Task instructions —
Repeat what the lines below say, word for word, and skip every image.

Supplied information —
***

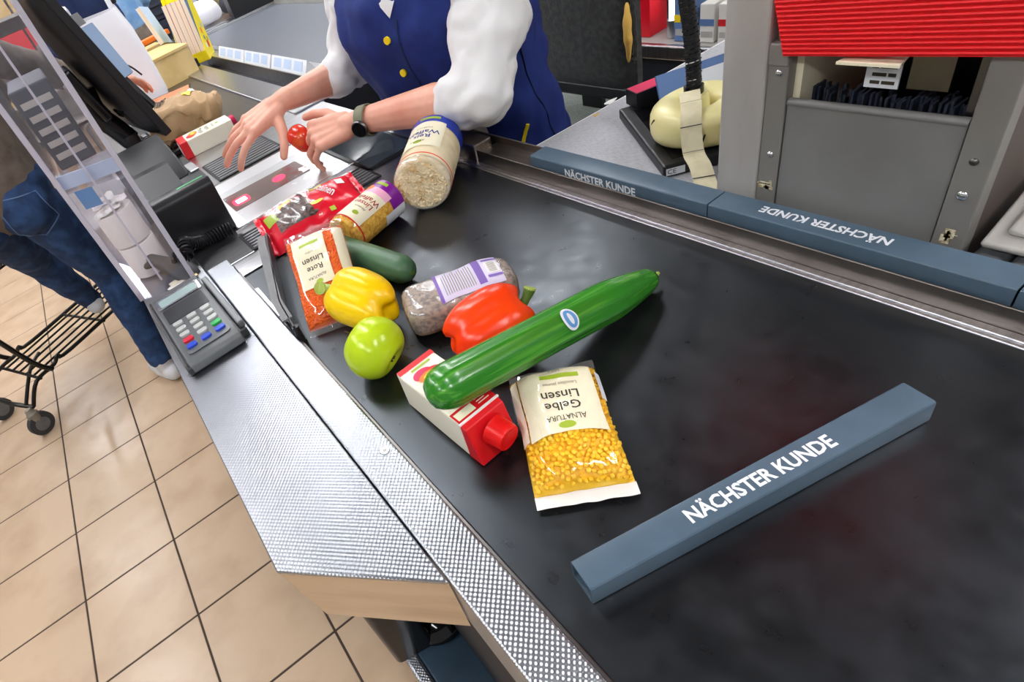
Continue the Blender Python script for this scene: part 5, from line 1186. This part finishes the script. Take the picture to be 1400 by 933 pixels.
# back pocket outline on the jeans
def on_mesh(o, origin, direc):
    ok, loc, nrm, i = o.ray_cast(o.matrix_world.inverted() @ Vector(origin) if False else Vector(origin) - MW[o.parent.name].translation, Vector(direc)); return (loc + MW[o.parent.name].translation if ok else None), nrm
pts = []
for (x, z) in [(-.365, .955), (-.235, .925), (-.225, .815), (-.30, .775), (-.365, .825), (-.365, .955)]: pts.append((x, z))
pl = []
for i in range(5):
    for k in range(5):
        x = pts[i][0] + (pts[i+1][0]-pts[i][0])*k/5; z = pts[i][1] + (pts[i+1][1]-pts[i][1])*k/5
        h, n = on_mesh(jn, (x, 1.9, z), (0, 1, 0))
        if h is not None: pl.append(h + n*.001)
if len(pl) > 6: obj('pocket_seam', tube(pl, .0028, 6), 'denim_light', jn, smooth=True) if False else obj('pocket_seam', tube(pl, .0022, 6), 'denim_seam', cu, smooth=True)
# shopper in navy top and light jeans further back
hb = Vector((.33, 4.45, .98))
stander('shopper in navy top and dark trousers standing beyond the white bag', hb, (-.4, -.9, 0), ((hb + Vector((.09, 0, -.05)), hb + Vector((.09, -.02, -.47)), hb + Vector((.09, .02, -.88))), (hb + Vector((-.09, 0, -.05)), hb + Vector((-.09, -.02, -.47)), hb + Vector((-.09, .02, -.88)))), 'navy_cloth', 'trouser', (((.55, 4.38, 1.14), (.47, 4.28, 1.02), (-.5, -.8, -.2), (0, 0, 1), (-.8, .5, 0)), ((.12, 4.40, 1.15), (.16, 4.22, 1.10), (.3, -.9, -.4), (.2, -.3, .9), (.9, .3, 0))), 'hair', 1.0, .016)
h2 = Vector((.66, 5.15, .98))
stander('shopper in light blue denim shirt standing behind the navy top', h2, (.3, .95, 0), ((h2 + Vector((-.09, 0, -.05)), h2 + Vector((-.09, -.02, -.47)), h2 + Vector((-.09, .02, -.88))), (h2 + Vector((.09, 0, -.05)), h2 + Vector((.09, -.02, -.47)), h2 + Vector((.09, .02, -.88)))), 'denim_light', 'sweater', ((h2 + Vector((-.24, 0, .17)), h2 + Vector((-.20, .2, .10)), (0, .9, -.2), (0, 0, 1), (.9, 0, 0)), (h2 + Vector((.24, 0, .17)), h2 + Vector((.22, .2, .10)), (0, .9, -.2), (0, 0, 1), (-.9, 0, 0))), 'hair_grey', 1.0, .016)
# ------------------------------------------------------------------ cashier's chair
t = thing('office_chair', 'black fabric office chair with torn backrest edge behind the cashier', 'chair', (1.08, 1.40, 0))
mb = [[tuple(Vector((1.30 + .032*k + .03*((z-.95)/.3)**2, 1.30, z)) + Vector((0, 1, 0))*y_) for y_, z in rpoly([(-.155+e, .672+e), (.22-e, .672+e), (.22-e, 1.22-e), (-.155+e, 1.22-e)], .065, 6)] for k, e in ((-.6, .05), (-.3, .012), (0, 0), (.6, .0), (1.0, .012), (1.3, .06))]
obj('backrest', loft(mb), 'chair_fabric', t, smooth=True)
tf = smooth_path([(1.292, 1.150, .925), (1.284, 1.1435, .90), (1.280, 1.1415, .86), (1.284, 1.1435, .82), (1.296, 1.156, .775)], 5)
obj('torn_foam', tube(tf, [.002+.009*math.sin(math.pi*(i+.5)/len(tf))*(1+.12*math.sin(i*1.1)) for i in range(len(tf))], 10), 'foam', t, smooth=True, label='yellow foam showing through the torn edge')
obj('torn_edge', tube(smooth_path([(1.30, 1.148, .955), (1.298, 1.1385, .925), (1.30, 1.1365, .86), (1.305, 1.140, .80), (1.305, 1.150, .77)], 5), [.003+.005*abs(math.sin(i*1.3)) for i in range(21)], 8), 'chair_fabric', t, smooth=True)
st2 = [[(1.08 + x, 1.40 + y, .515 + z) for x, y in rpoly([(-.24+e, -.22+e), (.40-e, -.22+e), (.40-e, .24-e), (-.24+e, .24-e)], .09, 6)] for z, e in ((-.01, .05), (0, .02), (.02, 0), (.06, 0), (.082, .015), (.092, .06))]
obj('seat', loft(st2), 'seat_fabric', t, smooth=True)
obj('back_bracket', merge(box(1.335, 1.355, 1.30, 1.38, .60, .80), box(1.1, 1.355, 1.30, 1.38, .485, .507)), 'black_plastic', t, bevel=.004)
obj('back_shell', box(1.31, 1.345, 1.17, 1.50, .65, .69), 'black_plastic', t, bevel=.01, segs=3)
obj('gas_lift', cyl((1.08, 1.40, .12), (1.08, 1.40, .535), .028, 18), 'black_metal', t, smooth=True)
for k in range(5):
    a_ = 2*math.pi*k/5 + .3; e_ = Vector((1.08 + .27*math.cos(a_), 1.40 + .27*math.sin(a_), .075))
    obj('base_arm', tube([(1.08, 1.40, .12), tuple(e_)], [.028, .018], 10), 'black_plastic', t, smooth=True); obj('caster', cyl(e_ + Vector((-.012*math.sin(a_), .012*math.cos(a_), -.047)), e_ + Vector((.012*math.sin(a_), -.012*math.cos(a_), -.047)), .028, 16), 'rubber', t, smooth=True)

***

Exercise output —
Continue the Blender Python script for this scene: part 5, from line 1186. This part finishes the script. Take the picture to be 1400 by 933 pixels.
# back pocket outline on the jeans
def on_mesh(o, origin, direc):
    ok, loc, nrm, i = o.ray_cast(o.matrix_world.inverted() @ Vector(origin) if False else Vector(origin) - MW[o.parent.name].translation, Vector(direc)); return (loc + MW[o.parent.name].translation if ok else None), nrm
pts = []
for (x, z) in [(-.365, .955), (-.235, .925), (-.225, .815), (-.30, .775), (-.365, .825), (-.365, .955)]: pts.append((x, z))
pl = []
for i in range(5):
    for k in range(5):
        x = pts[i][0] + (pts[i+1][0]-pts[i][0])*k/5; z = pts[i][1] + (pts[i+1][1]-pts[i][1])*k/5
        h, n = on_mesh(jn, (x, 1.9, z), (0, 1, 0))
        if h is not None: pl.append(h + n*.001)
if len(pl) > 6: obj('pocket_seam', tube(pl, .0028, 6), 'denim_light', jn, smooth=True) if False else obj('pocket_seam', tube(pl, .0022, 6), 'denim_seam', cu, smooth=True)
# shopper in navy top and light jeans further back
hb = Vector((.33, 4.45, .98))
stander('shopper in navy top and dark trousers standing beyond the white bag', hb, (-.4, -.9, 0), ((hb + Vector((.09, 0, -.05)), hb + Vector((.09, -.02, -.47)), hb + Vector((.09, .02, -.88))), (hb + Vector((-.09, 0, -.05)), hb + Vector((-.09, -.02, -.47)), hb + Vector((-.09, .02, -.88)))), 'navy_cloth', 'trouser', (((.55, 4.38, 1.14), (.47, 4.28, 1.02), (-.5, -.8, -.2), (0, 0, 1), (-.8, .5, 0)), ((.12, 4.40, 1.15), (.16, 4.22, 1.10), (.3, -.9, -.4), (.2, -.3, .9), (.9, .3, 0))), 'hair', 1.0, .016)
h2 = Vector((.66, 5.15, .98))
stander('shopper in light blue denim shirt standing behind the navy top', h2, (.3, .95, 0), ((h2 + Vector((-.09, 0, -.05)), h2 + Vector((-.09, -.02, -.47)), h2 + Vector((-.09, .02, -.88))), (h2 + Vector((.09, 0, -.05)), h2 + Vector((.09, -.02, -.47)), h2 + Vector((.09, .02, -.88)))), 'denim_light', 'sweater', ((h2 + Vector((-.24, 0, .17)), h2 + Vector((-.20, .2, .10)), (0, .9, -.2), (0, 0, 1), (.9, 0, 0)), (h2 + Vector((.24, 0, .17)), h2 + Vector((.22, .2, .10)), (0, .9, -.2), (0, 0, 1), (-.9, 0, 0))), 'hair_grey', 1.0, .016)
# ------------------------------------------------------------------ cashier's chair
t = thing('office_chair', 'black fabric office chair with torn backrest edge behind the cashier', 'chair', (1.08, 1.40, 0))
mb = [[tuple(Vector((1.30 + .032*k + .03*((z-.95)/.3)**2, 1.30, z)) + Vector((0, 1, 0))*y_) for y_, z in rpoly([(-.155+e, .672+e), (.22-e, .672+e), (.22-e, 1.22-e), (-.155+e, 1.22-e)], .065, 6)] for k, e in ((-.6, .05), (-.3, .012), (0, 0), (.6, .0), (1.0, .012), (1.3, .06))]
obj('backrest', loft(mb), 'chair_fabric', t, smooth=True)
tf = smooth_path([(1.292, 1.150, .925), (1.284, 1.1435, .90), (1.280, 1.1415, .86), (1.284, 1.1435, .82), (1.296, 1.156, .775)], 5)
obj('torn_foam', tube(tf, [.002+.009*math.sin(math.pi*(i+.5)/len(tf))*(1+.12*math.sin(i*1.1)) for i in range(len(tf))], 10), 'foam', t, smooth=True, label='yellow foam showing through the torn edge')
obj('torn_edge', tube(smooth_path([(1.30, 1.148, .955), (1.298, 1.1385, .925), (1.30, 1.1365, .86), (1.305, 1.140, .80), (1.305, 1.150, .77)], 5), [.003+.005*abs(math.sin(i*1.3)) for i in range(21)], 8), 'chair_fabric', t, smooth=True)
st2 = [[(1.08 + x, 1.40 + y, .515 + z) for x, y in rpoly([(-.24+e, -.22+e), (.40-e, -.22+e), (.40-e, .24-e), (-.24+e, .24-e)], .09, 6)] for z, e in ((-.01, .05), (0, .02), (.02, 0), (.06, 0), (.082, .015), (.092, .06))]
obj('seat', loft(st2), 'seat_fabric', t, smooth=True)
obj('back_bracket', merge(box(1.335, 1.355, 1.30, 1.38, .60, .80), box(1.1, 1.355, 1.30, 1.38, .485, .507)), 'black_plastic', t, bevel=.004)
obj('back_shell', box(1.31, 1.345, 1.17, 1.50, .65, .69), 'black_plastic', t, bevel=.01, segs=3)
obj('gas_lift', cyl((1.08, 1.40, .12), (1.08, 1.40, .535), .028, 18), 'black_metal', t, smooth=True)
for k in range(5):
    a_ = 2*math.pi*k/5 + .3; e_ = Vector((1.08 + .27*math.cos(a_), 1.40 + .27*math.sin(a_), .075))
    obj('base_arm', tube([(1.08, 1.40, .12), tuple(e_)], [.028, .018], 10), 'black_plastic', t, smooth=True); obj('caster', cyl(e_ + Vector((-.012*math.sin(a_), .012*math.cos(a_), -.047)), e_ + Vector((.012*math.sin(a_), -.012*math.cos(a_), -.047)), .028, 16), 'rubber', t, smooth=True)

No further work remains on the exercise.